Pereat! è parola che, nella morale teologia, equivale al Non possumus! della politica chiesastica ed intransigente. Pereat! non chi dà lo scandalo del peccato passionale e transitorio, del peccato in genere, sottoposto alla sanzione ebraica del decalogo, ma chi fa aperta ribellione cosciente, ragionata ed umana alla assurdità dei dogmi del Concilio tridentino. Questa volta il Péladan, eresiarca, condanna il Pereat! della Corte romana ed è col Cristo puro contro la legislazione canonica, codice dell'imperio sull'animo del gran prete del Vaticano, procedura simoniaca della Gran Congregazione, che accoglie, approva o rigetta secondo la borsa pesi, o sia floscia, o turgida d'oro.
Pereat!(26) ci deve interessare perché, in tema di divorzio, è di attualità: può essere, comunque, di attualità quest'ultimo romanzo in Italia, finché il logico rimedio dirimente delle unioni irriconciliate sarà attuato in processo di tempo; il clericalismo osteggiando, la bigotteria spaventando, l'ipocrisia indignando, il facile adulterio indispettendo per le conseguenze civili, cui la nuova legge potrebbe obbligare alli allegri usufruttuarii di un letto extra conjugale ed assai comodo.

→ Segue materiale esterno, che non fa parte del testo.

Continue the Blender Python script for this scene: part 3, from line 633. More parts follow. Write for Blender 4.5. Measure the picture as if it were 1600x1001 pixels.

Péladan si pone un duplice quesito d'ordine morale: si può, secondo il Vangelo, far divorzio? La parola del Cristo non è dubia. Egli ammette il divorzio per adulterio, sempre; la Chiesa in ogni caso lo deve proclamare. La Chiesa bara sulla parola del Cristo, quando si oppone e ciaramella casuisticamente nel concilio di Trento; quando va a scoprire i punti e li articoli dirimenti del matrimonio: la Chiesa si piega tuttavia alla domanda delli interessati, quando paghino e la parola del Cristo le è fonte di ricchezza.